### RECORDED INFORMATION
▬▬▬▬▬▬▬▬▬▬

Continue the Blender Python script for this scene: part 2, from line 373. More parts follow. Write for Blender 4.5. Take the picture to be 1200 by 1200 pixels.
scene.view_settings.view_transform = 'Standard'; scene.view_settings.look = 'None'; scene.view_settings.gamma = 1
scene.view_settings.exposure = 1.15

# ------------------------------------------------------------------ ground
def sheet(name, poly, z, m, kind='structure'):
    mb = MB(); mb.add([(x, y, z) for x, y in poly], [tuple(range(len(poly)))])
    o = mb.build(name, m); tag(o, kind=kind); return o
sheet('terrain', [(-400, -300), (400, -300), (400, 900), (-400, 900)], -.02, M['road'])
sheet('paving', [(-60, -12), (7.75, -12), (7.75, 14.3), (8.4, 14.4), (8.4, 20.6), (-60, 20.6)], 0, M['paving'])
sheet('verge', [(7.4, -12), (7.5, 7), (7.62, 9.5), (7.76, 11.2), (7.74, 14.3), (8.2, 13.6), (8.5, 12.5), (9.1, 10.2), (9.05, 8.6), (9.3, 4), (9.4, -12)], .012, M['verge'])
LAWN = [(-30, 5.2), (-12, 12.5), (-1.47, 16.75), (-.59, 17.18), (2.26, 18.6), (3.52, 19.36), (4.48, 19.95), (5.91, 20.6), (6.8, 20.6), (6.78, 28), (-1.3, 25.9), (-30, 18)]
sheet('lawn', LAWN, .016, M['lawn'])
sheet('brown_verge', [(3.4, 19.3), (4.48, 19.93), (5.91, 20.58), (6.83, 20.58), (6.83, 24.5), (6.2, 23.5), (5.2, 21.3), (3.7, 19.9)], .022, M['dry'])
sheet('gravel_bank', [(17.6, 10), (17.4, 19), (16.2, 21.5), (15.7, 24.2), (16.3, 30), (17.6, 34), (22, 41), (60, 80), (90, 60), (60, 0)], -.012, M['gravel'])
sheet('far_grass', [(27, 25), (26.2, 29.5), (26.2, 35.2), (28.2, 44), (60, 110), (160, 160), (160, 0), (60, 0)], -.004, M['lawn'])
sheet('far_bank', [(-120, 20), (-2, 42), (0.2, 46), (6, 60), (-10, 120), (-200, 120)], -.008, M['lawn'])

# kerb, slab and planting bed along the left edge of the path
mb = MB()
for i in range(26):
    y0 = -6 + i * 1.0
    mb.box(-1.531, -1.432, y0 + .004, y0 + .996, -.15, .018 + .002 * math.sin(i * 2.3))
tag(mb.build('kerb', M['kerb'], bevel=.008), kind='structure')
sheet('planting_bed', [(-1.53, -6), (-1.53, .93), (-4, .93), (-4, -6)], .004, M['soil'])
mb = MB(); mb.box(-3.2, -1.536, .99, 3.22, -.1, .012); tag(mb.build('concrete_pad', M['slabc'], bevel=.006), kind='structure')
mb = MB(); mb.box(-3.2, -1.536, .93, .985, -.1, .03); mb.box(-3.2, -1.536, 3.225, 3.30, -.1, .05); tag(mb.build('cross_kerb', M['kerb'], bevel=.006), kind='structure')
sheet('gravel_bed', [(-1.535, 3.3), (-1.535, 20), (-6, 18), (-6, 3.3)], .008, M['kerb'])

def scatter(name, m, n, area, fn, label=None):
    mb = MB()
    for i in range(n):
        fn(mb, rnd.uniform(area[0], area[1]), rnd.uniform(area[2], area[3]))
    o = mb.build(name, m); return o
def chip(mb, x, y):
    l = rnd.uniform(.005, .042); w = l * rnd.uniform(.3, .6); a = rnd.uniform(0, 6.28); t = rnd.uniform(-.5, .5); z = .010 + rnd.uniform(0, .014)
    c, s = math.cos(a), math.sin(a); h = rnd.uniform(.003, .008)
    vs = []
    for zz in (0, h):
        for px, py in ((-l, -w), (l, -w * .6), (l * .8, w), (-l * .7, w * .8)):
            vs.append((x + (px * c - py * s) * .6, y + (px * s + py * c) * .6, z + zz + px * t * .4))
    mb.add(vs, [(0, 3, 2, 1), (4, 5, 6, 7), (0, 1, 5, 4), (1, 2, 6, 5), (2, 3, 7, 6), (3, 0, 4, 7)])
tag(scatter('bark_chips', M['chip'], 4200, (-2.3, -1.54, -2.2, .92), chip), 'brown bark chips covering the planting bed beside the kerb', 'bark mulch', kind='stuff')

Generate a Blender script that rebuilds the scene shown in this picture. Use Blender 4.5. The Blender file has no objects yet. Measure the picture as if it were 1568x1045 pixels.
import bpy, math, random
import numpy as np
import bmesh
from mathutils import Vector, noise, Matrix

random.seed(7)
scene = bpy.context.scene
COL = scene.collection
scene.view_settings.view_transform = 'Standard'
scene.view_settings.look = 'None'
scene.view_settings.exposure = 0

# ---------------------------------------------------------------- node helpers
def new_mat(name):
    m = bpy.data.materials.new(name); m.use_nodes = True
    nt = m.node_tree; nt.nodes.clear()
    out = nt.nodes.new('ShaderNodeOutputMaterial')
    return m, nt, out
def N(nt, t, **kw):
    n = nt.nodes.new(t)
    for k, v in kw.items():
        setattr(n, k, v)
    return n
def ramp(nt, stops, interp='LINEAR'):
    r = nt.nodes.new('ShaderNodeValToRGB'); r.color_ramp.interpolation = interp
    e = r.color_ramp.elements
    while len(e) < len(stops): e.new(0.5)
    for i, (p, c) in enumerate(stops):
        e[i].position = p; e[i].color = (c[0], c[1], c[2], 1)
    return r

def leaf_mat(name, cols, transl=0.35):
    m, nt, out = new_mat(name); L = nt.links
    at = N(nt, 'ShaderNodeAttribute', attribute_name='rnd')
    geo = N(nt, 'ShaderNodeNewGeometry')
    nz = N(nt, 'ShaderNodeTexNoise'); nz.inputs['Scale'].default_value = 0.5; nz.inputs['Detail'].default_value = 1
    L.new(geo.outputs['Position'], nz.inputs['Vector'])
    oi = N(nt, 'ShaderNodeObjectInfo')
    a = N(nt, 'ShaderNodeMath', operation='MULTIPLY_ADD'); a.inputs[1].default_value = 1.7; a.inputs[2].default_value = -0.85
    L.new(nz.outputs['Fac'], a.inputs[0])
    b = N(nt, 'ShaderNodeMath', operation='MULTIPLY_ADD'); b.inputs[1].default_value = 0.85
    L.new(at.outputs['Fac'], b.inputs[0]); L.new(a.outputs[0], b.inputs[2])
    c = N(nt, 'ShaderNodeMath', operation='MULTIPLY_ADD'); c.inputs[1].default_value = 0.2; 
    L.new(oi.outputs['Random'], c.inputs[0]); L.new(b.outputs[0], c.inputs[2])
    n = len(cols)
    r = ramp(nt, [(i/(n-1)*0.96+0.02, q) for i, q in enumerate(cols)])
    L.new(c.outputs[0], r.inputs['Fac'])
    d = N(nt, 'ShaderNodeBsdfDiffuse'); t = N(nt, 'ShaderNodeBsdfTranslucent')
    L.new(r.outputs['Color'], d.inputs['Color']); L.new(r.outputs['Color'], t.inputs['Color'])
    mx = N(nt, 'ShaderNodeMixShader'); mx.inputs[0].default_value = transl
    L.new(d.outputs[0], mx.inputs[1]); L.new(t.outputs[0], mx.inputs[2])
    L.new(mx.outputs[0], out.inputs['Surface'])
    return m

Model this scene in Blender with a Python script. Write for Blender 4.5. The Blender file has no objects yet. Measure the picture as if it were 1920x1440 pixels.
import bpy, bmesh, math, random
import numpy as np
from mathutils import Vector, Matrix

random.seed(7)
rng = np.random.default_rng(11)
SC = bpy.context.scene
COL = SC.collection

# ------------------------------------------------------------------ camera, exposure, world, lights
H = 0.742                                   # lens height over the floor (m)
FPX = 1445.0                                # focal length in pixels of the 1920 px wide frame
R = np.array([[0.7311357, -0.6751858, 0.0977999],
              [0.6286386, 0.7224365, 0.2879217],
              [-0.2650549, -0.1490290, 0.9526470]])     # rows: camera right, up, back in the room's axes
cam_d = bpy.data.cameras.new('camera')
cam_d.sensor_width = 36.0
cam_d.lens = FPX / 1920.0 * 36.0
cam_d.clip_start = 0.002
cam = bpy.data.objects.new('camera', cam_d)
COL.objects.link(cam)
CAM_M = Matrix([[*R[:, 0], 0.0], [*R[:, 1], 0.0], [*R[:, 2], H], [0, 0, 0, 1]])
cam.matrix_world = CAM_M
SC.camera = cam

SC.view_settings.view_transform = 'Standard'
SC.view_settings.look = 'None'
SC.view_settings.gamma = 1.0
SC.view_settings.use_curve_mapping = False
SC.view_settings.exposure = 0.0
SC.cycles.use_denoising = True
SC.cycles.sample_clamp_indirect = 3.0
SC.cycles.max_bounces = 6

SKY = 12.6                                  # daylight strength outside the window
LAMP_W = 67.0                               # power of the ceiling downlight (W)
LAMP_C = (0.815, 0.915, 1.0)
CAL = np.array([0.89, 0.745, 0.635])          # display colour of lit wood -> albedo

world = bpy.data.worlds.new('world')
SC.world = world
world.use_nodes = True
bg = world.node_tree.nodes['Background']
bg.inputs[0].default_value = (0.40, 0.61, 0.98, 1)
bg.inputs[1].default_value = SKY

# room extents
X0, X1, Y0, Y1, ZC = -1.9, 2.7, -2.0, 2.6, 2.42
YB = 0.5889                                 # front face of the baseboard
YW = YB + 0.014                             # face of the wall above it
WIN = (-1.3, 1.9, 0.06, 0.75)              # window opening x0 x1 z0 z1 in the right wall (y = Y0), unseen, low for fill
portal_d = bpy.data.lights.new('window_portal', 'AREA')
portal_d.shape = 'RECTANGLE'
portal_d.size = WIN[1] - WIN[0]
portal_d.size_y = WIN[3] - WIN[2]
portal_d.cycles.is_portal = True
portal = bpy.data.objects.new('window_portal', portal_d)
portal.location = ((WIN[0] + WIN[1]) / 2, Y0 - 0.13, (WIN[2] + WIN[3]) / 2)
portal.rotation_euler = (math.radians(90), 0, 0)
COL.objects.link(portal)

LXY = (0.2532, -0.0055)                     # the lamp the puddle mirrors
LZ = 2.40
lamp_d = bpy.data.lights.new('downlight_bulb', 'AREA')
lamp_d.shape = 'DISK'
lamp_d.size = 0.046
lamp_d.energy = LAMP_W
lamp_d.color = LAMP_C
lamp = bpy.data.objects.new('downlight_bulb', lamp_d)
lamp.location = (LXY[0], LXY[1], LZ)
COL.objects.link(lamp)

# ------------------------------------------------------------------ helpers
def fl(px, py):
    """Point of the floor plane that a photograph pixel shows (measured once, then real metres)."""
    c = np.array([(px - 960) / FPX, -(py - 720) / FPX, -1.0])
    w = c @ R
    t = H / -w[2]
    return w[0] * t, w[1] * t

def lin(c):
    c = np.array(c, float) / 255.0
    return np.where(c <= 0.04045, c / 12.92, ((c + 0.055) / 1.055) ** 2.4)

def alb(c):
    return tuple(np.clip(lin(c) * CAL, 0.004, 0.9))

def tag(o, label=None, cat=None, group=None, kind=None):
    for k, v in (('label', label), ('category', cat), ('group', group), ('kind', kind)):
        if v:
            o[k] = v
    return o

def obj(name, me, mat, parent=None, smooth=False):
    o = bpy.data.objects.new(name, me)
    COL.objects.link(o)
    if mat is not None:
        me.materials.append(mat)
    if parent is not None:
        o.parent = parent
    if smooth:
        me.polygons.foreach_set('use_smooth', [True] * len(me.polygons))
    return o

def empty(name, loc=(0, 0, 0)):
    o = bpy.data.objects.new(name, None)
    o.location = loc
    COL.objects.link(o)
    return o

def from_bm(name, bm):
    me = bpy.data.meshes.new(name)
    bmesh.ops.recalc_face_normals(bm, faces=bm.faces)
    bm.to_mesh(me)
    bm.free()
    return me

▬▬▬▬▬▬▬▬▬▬

### GIVEN EXERCISE
Set down the lines above as they stand, starting with the first line and ending with the line that contains "120)], -.008, M['lawn'])".

### REPLY TO THE EXERCISE
Continue the Blender Python script for this scene: part 2, from line 373. More parts follow. Write for Blender 4.5. Take the picture to be 1200 by 1200 pixels.
scene.view_settings.view_transform = 'Standard'; scene.view_settings.look = 'None'; scene.view_settings.gamma = 1
scene.view_settings.exposure = 1.15

# ------------------------------------------------------------------ ground
def sheet(name, poly, z, m, kind='structure'):
    mb = MB(); mb.add([(x, y, z) for x, y in poly], [tuple(range(len(poly)))])
    o = mb.build(name, m); tag(o, kind=kind); return o
sheet('terrain', [(-400, -300), (400, -300), (400, 900), (-400, 900)], -.02, M['road'])
sheet('paving', [(-60, -12), (7.75, -12), (7.75, 14.3), (8.4, 14.4), (8.4, 20.6), (-60, 20.6)], 0, M['paving'])
sheet('verge', [(7.4, -12), (7.5, 7), (7.62, 9.5), (7.76, 11.2), (7.74, 14.3), (8.2, 13.6), (8.5, 12.5), (9.1, 10.2), (9.05, 8.6), (9.3, 4), (9.4, -12)], .012, M['verge'])
LAWN = [(-30, 5.2), (-12, 12.5), (-1.47, 16.75), (-.59, 17.18), (2.26, 18.6), (3.52, 19.36), (4.48, 19.95), (5.91, 20.6), (6.8, 20.6), (6.78, 28), (-1.3, 25.9), (-30, 18)]
sheet('lawn', LAWN, .016, M['lawn'])
sheet('brown_verge', [(3.4, 19.3), (4.48, 19.93), (5.91, 20.58), (6.83, 20.58), (6.83, 24.5), (6.2, 23.5), (5.2, 21.3), (3.7, 19.9)], .022, M['dry'])
sheet('gravel_bank', [(17.6, 10), (17.4, 19), (16.2, 21.5), (15.7, 24.2), (16.3, 30), (17.6, 34), (22, 41), (60, 80), (90, 60), (60, 0)], -.012, M['gravel'])
sheet('far_grass', [(27, 25), (26.2, 29.5), (26.2, 35.2), (28.2, 44), (60, 110), (160, 160), (160, 0), (60, 0)], -.004, M['lawn'])
sheet('far_bank', [(-120, 20), (-2, 42), (0.2, 46), (6, 60), (-10, 120), (-200, 120)], -.008, M['lawn'])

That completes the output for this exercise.